Hoax Melindungi Koran?
Percaya atau tidak, media online juga sedang terancam dengan keberadaan berita palsu atau hoax. Konten hoax yang sama persis dengan konten berita online, justru akan menurunkan tingkat kepercayaan masyarakat akan kebenaran pada media online.
Penyebar berita hoax hanya tinggal membuat website dengan domain yang tidak kalah menarik dengan media online. Dengan teknik mengambil angle dan judul yang memikat pembaca, jumlah pembaca berita hoax membludak. Ketika masyarakat semakin sadar bahwa berita tersebut palsu, imbasnya masyarakat juga meragukan media online resmi.
Apakah ini keuntungan untuk cetak? Dengan diragukannya berita online akan membuat pembaca beralih pada cetak? Tentunya tidak. Masyarakat juga telah familiar dengan media-media online ternama seperti Kompas.com, Tempo.co, Tirto.id, Detik.com, dan lainnya. Hanya kesialan sedikit menggerogoti media-media resmi yang namanya atau brandnya belum popular. Ini terkadang menimpa media online lokal. Dengan mudah dijustifikasi hoax.
Tapi justru masyarakat kita sudah cerdas untuk membedakan yang mana berita hoax dan asli. Tapi mengapa masih banyak disebarkan berita-berita hoax oleh masyarakat? Sebenarnya, masyarakat juga telah mengetahui berita tersebut adalah hoax. Namun karena berita tersebut menguntungkan mereka, maka meskipun hoax akan disebarkan.
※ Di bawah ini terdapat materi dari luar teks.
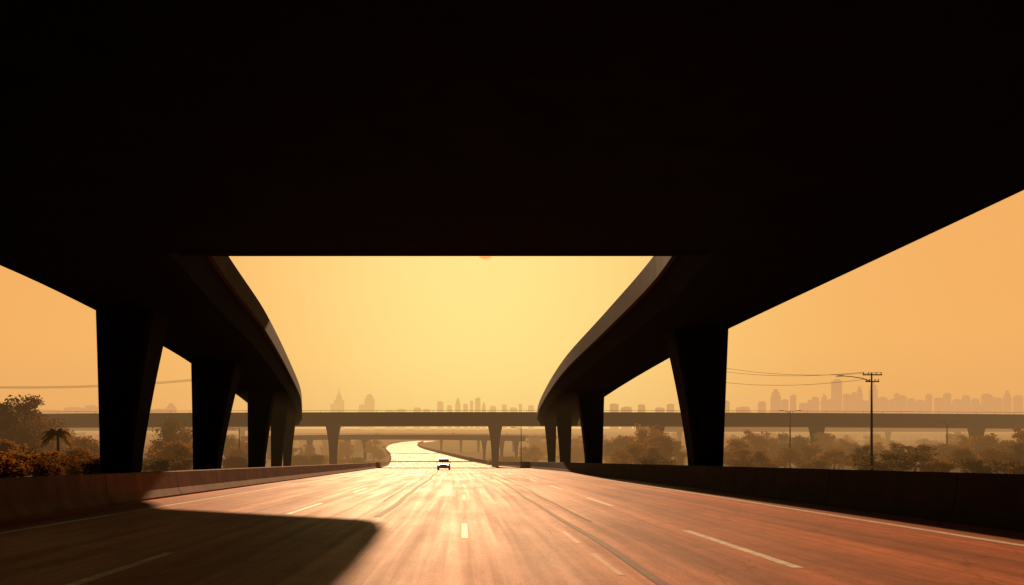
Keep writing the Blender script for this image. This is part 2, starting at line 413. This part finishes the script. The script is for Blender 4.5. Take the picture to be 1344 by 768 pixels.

Ini kerapkali dilakukan netizen yang sering berdebat di media sosial dengan lawan politiknya.
Ada beberapa teman yang saya temui menyebarkan berita hoax yang menyerang Ahok. Saat saya beritahu bahwa berita tersebut hoax, mereka membenarkannya. Namun karena keuntungan secara politis mereka menyebarkannya.
Kemunculan hoax tentu sebagai ajang bisnis. Tujuannya hanya untuk meraup pundi-pundi Google Adsense atau kawanannya. Perklik berita akan membawa keuntungan bagi pemilik situs hoax tersebut. Dengan segala cara mereka menarik pembaca untuk membuka situs mereka. Bahkan judul yang konyol hiasi konten hoax tersebut. Misalnya diawali dengan kata “sebarkan,” “baca sebelum dihapus,” dll. Namun tenang, Kominfo dan Google Adsense sedang mempertajam pengawasan terhadap berita hoax. Jika ditemukan berita hoax, kominfo tidak segan-segan memblokirnya. Begitu juga dengan Google Adsense, jika melanggar ketentuannya maka kerjasama iklan akan dihapuskan. Oleh karena itu kini banyak media hoax beralih profesi menjadi tukang beri tips. Judulnya berubah soft dan bermanfaat. Misalnya, “Ini tips menghindari sakit hati ditinggal nikah” dan lainnya.
Itulah pembahasan bunuh membunuh sesuai dengan judul di atas. Akan ada ruang lagi untuk kita berdiskusi panjang tentang media. Saat ini juga sesungguhnya media online sadang melakukan revolusi. Kita lihat saja ide apa yang akan muncul dari perkembangan media daring ini.